On top of that, Barrett has seven children. She went to Rhodes College and the Notre Dame Law School, not Harvard or Yale. And, oh yes, she's a lovely, charming person. If she gets on the court, now or in the future, they will make a movie about her someday, just like Ruth Bader Ginsburg.
After the Garland denial, however, we've entered the land of pure nomination partisanship. If the Democrats can block Barrett, it's hard to see why that would be any more unfair than Republicans blocking the eminently qualified Garland.
• Thomas Hardiman: If Trump picks this complete Washington outsider, we'll be saying that he listened to his sister Maryanne Trump Barry, the judge who first promoted Hardiman — and to Senate Majority Leader Mitch McConnell, who said he could get Hardiman confirmed. People will talk a lot about how the Catholic Hardiman, who went to Notre Dame for college and Georgetown for law school, volunteered for a legal organization called Ayuda and represented undocumented Latino immigrants pro bono. Some will speculate that this might make him soft on immigration issues. We'll also hear about how he is very strongly pro-gun rights.

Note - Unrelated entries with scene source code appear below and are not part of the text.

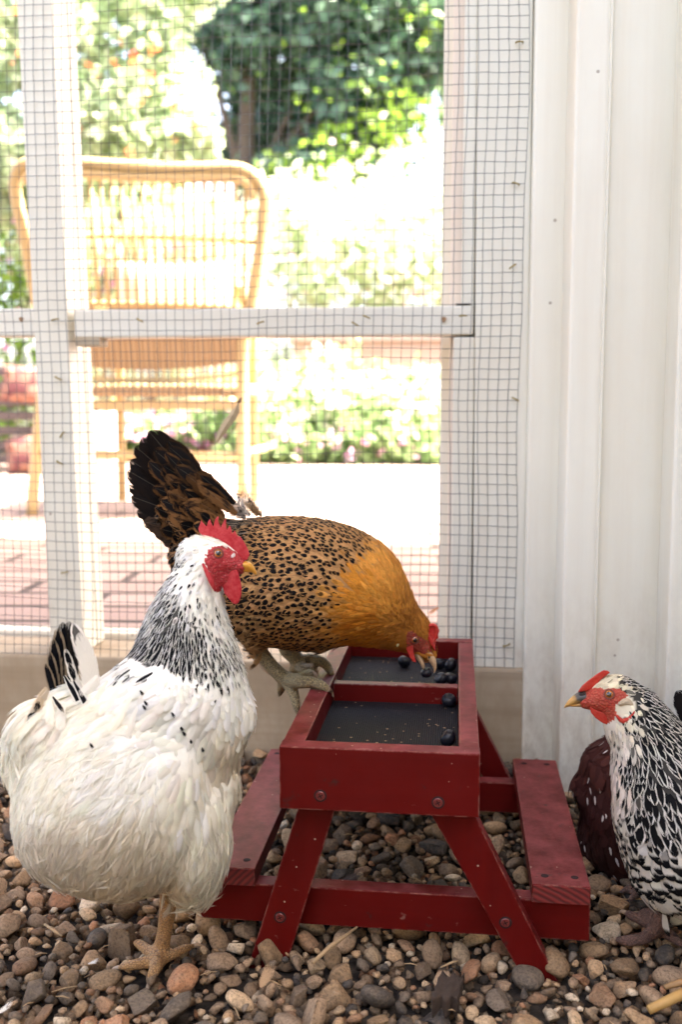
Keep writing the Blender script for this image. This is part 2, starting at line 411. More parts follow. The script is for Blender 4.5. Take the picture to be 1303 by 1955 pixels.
def mat_screen():
    t = NT('black_screen')
    s = t.n('ShaderNodeSeparateXYZ', {0: t.obj()})
    wx = t.math('ABSOLUTE', t.math('SINE', t.math('MULTIPLY', s.outputs[0], math.pi / 0.0021)))
    wy = t.math('ABSOLUTE', t.math('SINE', t.math('MULTIPLY', s.outputs[1], math.pi / 0.0021)))
    h = t.math('MAXIMUM', t.math('POWER', wx, 3.0), t.math('MULTIPLY', t.math('POWER', wy, 3.0), 0.6))
    n = t.noise(t.obj(), 30, 6, 0.7)
    c = t.mix(h, (0.001, 0.001, 0.0015), (0.026, 0.026, 0.032))
    c = t.mix(t.math('MULTIPLY', t.ramp(n, [(0.55, 0.0), (0.8, 1.0)]), 0.35), c, (0.06, 0.03, 0.02))
    cr = t.n('ShaderNodeTexVoronoi', {'Vector': t.obj(), 'Scale': 130.0})
    cm = t.math('LESS_THAN', cr.outputs['Distance'], t.math('MULTIPLY', t.math('GREATER_THAN', t.n('ShaderNodeSeparateColor', {0: cr.outputs['Color']}).outputs[0], 0.74), 0.17))
    c = t.mix(cm, c, (0.30, 0.20, 0.12))
    return t.done(t.bsdf(c, 0.6, t.bump(h, 0.6, 0.0008), Specular_IOR_Level=0.12))
M['screen'] = mat_screen()

YT = 0.795
def table():
    root = empty('picnic_table_feeder', (-0.06, 1.0, 0))
    tag(root, 'small red picnic-table chicken feeder with a two-part screened tray', 'feeder')
    x0, x1 = X(533, 1425, YT), X(918, 1440, YT)
    zt = Z(725, 1432, YT); zb = Z(725, 1553, YT)
    y1 = YT + 0.408; w = 0.0175
    bv = 0.0012
    MB().box(x0, x1, YT, YT + w, zb, zt).build('front_board', M['redx'], root, bv)
    MB().box(x0, x1, y1 - w, y1, zb, zt).build('back_board', M['redx'], root, bv)
    MB().box(x0 + 0.0004, x0 + w + .002, YT + w + 3e-4, y1 - w - 3e-4, zb + .001, zt - 0.0006).build('side_board', M['redy'], root, bv)
    MB().box(x1 - w, x1 - 0.0004, YT + w + 3e-4, y1 - w - 3e-4, zb + .001, zt - 0.0006).build('side_board', M['redy'], root, bv)
    yd = YT + 0.205
    MB().box(x0 + w + .0025, x1 - w - 4e-4, yd, yd + 0.0135, zb + .006, zt - 0.0035).build('divider', M['redx'], root, bv)
    zs = zt - 0.0215
    for ya, yb in ((YT + w, yd - 4e-4), (yd + 0.0139, y1 - w - 4e-4)):
        MB().box(x0 + w + .0025, x1 - w - 4e-4, ya + 4e-4, yb, zs - 0.002, zs).build('screen', M['screen'], root)
    # legs: front pair and back pair
    def leg(tl, tr, br, bl, Y, Yb):
        p = [at(q[0], q[1], Y) for q in (tl, tr, br, bl)]
        mb = MB(); mb.prism(p, (0, Yb - Y, 0)); return mb.build('leg', M['redz'], root, bv)
    yf, yfb = YT + 0.0185, YT + 0.0365
    fl = leg((570, 1540), (642, 1540), (545, 1851), (472, 1850), YT + .004 + 0.0145, yfb)
    fr = leg((822, 1552), (905, 1552), (1074, 1889), (1008, 1884), YT + 0.0185, yfb)
    dy = 0.34
    for o in (fl, fr):
        c = o.copy(); COL.objects.link(c); c.parent = root; c.matrix_parent_inverse = Matrix.Translation(-Vector(root.location)); c.location = (0, dy, 0)
    # cross beams under the benches
    bx0, bx1 = X(383, 1767, 0.833), X(1127, 1782, 0.833)
    bz0, bz1 = Z(755, 1775, 0.833), Z(755, 1703, 0.833)
    beams = []
    for yy in (0.833, 0.833 + 0.268):
        beams.append(MB().box(bx0, bx1, yy, yy + 0.018, bz0, bz1).build('cross_beam', M['redx'], root, bv))
    # bench boards with end grain
    zc = bz1 + 0.0006
    for pa, pb in ((395, 487), (1017, 1129.5)):
        ya, yb = 0.827, 1.135
        xa, xb = X(pa, 1700, ya), X(pb, 1700, ya)
        b = MB().box(xa, xb, ya, yb, zc, zc + 0.0165).build('bench', M['redy'], root, bv)
        e = MB().box(xa + .0008, xb - .0008, ya - 0.0008, ya + 0.0004, zc + .0008, zc + 0.0157).build('end_grain', M['redend'], b)
        hm = mat_simple('dark_hole', (0.02, 0.006, 0.006), 0.9) if 'hole' not in M else M['hole']; M['hole'] = hm
        for hy in (ya + 0.016, yb - 0.016):
            for hx in (0.24, 0.76):
                mb = MB(); c = Vector((xa + (xb - xa) * hx, hy, zc + 0.0166)); bmesh.ops.create_circle(mb.bm, cap_ends=True, segments=20, radius=0.0034, matrix=Matrix.Translation(c + Vector((0, 0, 0.0002))))
                mb.build('screw_hole', hm, b)
    # countersunk screws
    t = NT('painted_screw'); n = t.noise(t.obj(), 300, 3)
    t.done(t.bsdf(t.mix(n, (0.11, 0.010, 0.010), (0.16, 0.03, 0.025)), 0.35)); sm = t.m
    dark = M['hole']
    def screw(px, py, Y):
        c = Vector(at(px, py, Y))
        mb = MB()
        for (r0, ya_, r1, yb_) in ((0.0054, -0.0002, 0.0042, -0.0004), (0.0042, -0.0004, 0.0040, 0.0)):
            for k in range(24):
                a, b = 2 * math.pi * k / 24, 2 * math.pi * (k + 1) / 24
                q = [(r0 * math.cos(a), ya_, r0 * math.sin(a)), (r0 * math.cos(b), ya_, r0 * math.sin(b)), (r1 * math.cos(b), yb_, r1 * math.sin(b)), (r1 * math.cos(a), yb_, r1 * math.sin(a))]
                mb.bm.faces.new([mb.bm.verts.new(c + Vector(v)) for v in q])
        ring = mb.build('screw_recess', dark, root)
        mb = MB(); mb.tube([c + Vector((0, -0.0007, 0)), c + Vector((0, -0.0013, 0))], [0.0040, 0.0034], 20); h = mb.build('screw_head', sm, ring)
        for a in (0.5, 0.5 + math.pi / 2):
            d = Vector((math.cos(a), 0, math.sin(a))); p = Vector((-math.sin(a), 0, math.cos(a)))
            mb = MB(); cc = c + Vector((0, -0.0015, 0)); q = [cc + d * .0022 + p * .00045, cc - d * .0022 + p * .00045, cc - d * .0022 - p * .00045, cc + d * .0022 - p * .00045]
            mb.bm.faces.new([mb.bm.verts.new(v) for v in q]); mb.build('screw_slot', dark, ring)
    screw(612, 1519, YT); screw(837, 1532, YT)
    screw(535, 1751, YT + 0.0183); screw(966, 1761, YT + 0.0183)
    return x0, x1, zt, zs, y1, yd
TX0, TX1, TZ, TZS, TY1, TYD = table()

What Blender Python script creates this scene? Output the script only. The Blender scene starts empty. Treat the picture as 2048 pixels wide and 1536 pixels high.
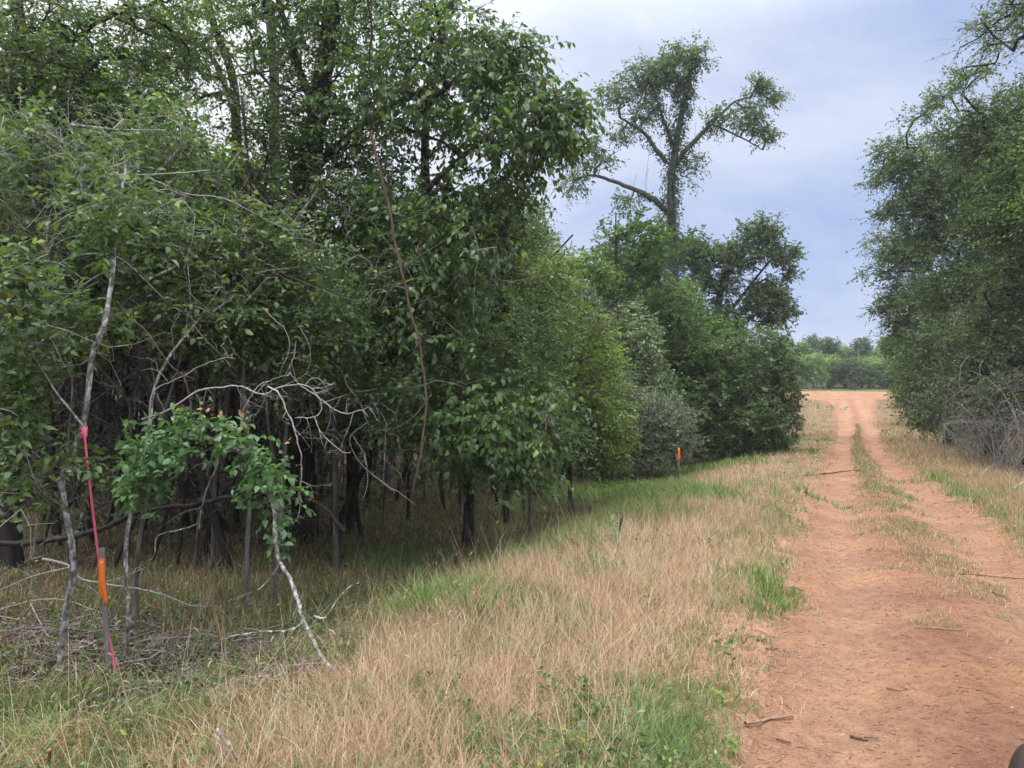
import bpy, math, random
import numpy as np
from mathutils import Vector

SEED = 7
random.seed(SEED)
R = np.random.default_rng(SEED)
scene = bpy.context.scene
COL = scene.collection

# ------------------------------------------------------------------ camera
F = 1490.0                      # focal length in pixels of the 2048 px wide photograph
CAM = np.array([0.0, 0.0, 2.1])
PITCH = math.radians(-0.7)
cam_d = bpy.data.cameras.new("camera")
cam_d.sensor_width = 36.0
cam_d.lens = 36.0 * F / 2048.0
cam_d.clip_start = 0.05
cam_d.clip_end = 3000.0
cam = bpy.data.objects.new("camera", cam_d)
cam.location = CAM
cam.rotation_euler = (math.radians(90) + PITCH, 0, 0)
COL.objects.link(cam)
scene.camera = cam

# ------------------------------------------------------------------ sky and sun (overcast)
SUN_EL, SUN_AZ = 62.0, -115.0    # azimuth measured from +Y towards +X
world = bpy.data.worlds.new("World")
scene.world = world
world.use_nodes = True
wn, wl = world.node_tree.nodes, world.node_tree.links
wn.clear()
w_out = wn.new("ShaderNodeOutputWorld")
w_bg = wn.new("ShaderNodeBackground")
w_bg.inputs["Strength"].default_value = 0.1
sky = wn.new("ShaderNodeTexSky")
sky.sky_type = 'NISHITA'
sky.sun_disc = False
sky.sun_elevation = math.radians(SUN_EL)
sky.sun_rotation = math.radians(SUN_AZ)
tc = wn.new("ShaderNodeTexCoord")
sep = wn.new("ShaderNodeSeparateXYZ")
wl.new(tc.outputs["Generated"], sep.inputs[0])
mp = wn.new("ShaderNodeMapping")
mp.inputs["Scale"].default_value = (1.0, 1.0, 2.2)
mp.inputs["Location"].default_value = (0.35, 0.1, 0.6)
wl.new(tc.outputs["Generated"], mp.inputs[0])
n1 = wn.new("ShaderNodeTexNoise")
n1.inputs["Scale"].default_value = 2.2
n1.inputs["Detail"].default_value = 6.0
n1.inputs["Roughness"].default_value = 0.58
n1.inputs["Distortion"].default_value = 0.35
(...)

The reality is that Hardiman is the only true outsider candidate, someone who didn't clerk for the Supreme Court (or any judge, actually), didn't go to Ivy League schools, and never worked for the executive branch or a senator. He'll be an outsider on the Supreme Court for the same reasons. He's a wild card, and will make the Federalist Society, a conservative legal group, very nervous. His selection would show Trump is not listening to the people who have picked all his judges so far.